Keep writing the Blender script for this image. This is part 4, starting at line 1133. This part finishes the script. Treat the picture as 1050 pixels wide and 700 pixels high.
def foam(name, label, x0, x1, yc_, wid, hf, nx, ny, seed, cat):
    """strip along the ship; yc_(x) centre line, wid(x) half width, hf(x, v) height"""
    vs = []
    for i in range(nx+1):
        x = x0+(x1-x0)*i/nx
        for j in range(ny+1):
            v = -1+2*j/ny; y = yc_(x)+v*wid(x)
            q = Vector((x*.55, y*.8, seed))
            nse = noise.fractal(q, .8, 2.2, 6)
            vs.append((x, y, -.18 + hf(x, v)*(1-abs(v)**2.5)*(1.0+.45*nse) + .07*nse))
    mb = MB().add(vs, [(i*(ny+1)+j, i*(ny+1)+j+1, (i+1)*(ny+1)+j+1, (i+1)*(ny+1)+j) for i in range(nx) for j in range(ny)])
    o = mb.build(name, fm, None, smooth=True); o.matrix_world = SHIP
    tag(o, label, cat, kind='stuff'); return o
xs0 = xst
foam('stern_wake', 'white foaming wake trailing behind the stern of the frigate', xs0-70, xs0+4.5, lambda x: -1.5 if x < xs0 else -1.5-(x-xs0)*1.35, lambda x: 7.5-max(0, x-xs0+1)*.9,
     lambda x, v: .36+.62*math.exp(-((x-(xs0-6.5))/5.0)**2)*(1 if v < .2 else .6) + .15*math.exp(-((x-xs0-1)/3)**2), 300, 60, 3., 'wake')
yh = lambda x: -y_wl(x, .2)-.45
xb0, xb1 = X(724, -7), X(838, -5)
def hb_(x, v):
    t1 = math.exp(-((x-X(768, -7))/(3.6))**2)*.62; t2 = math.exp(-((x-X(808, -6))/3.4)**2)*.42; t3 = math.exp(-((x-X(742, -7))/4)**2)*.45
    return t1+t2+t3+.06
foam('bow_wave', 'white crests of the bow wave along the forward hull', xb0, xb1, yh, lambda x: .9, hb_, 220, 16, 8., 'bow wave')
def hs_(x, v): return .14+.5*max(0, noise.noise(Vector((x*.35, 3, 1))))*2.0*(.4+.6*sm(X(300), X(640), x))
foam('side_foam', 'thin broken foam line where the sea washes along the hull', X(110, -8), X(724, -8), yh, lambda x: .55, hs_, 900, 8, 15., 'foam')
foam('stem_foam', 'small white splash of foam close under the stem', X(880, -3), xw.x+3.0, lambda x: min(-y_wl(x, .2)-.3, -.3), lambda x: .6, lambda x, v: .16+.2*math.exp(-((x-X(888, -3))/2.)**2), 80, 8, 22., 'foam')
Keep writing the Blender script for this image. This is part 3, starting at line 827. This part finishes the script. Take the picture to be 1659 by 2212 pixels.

PROBLEM STATEMENT>
Scan the lines for the string "starting". Pick out every line that has it.

EXPECTED ANSWER>
Keep writing the Blender script for this image. This is part 4, starting at line 1133. This part finishes the script. Treat the picture as 1050 pixels wide and 700 pixels high.
Keep writing the Blender script for this image. This is part 3, starting at line 827. This part finishes the script. Take the picture to be 1659 by 2212 pixels.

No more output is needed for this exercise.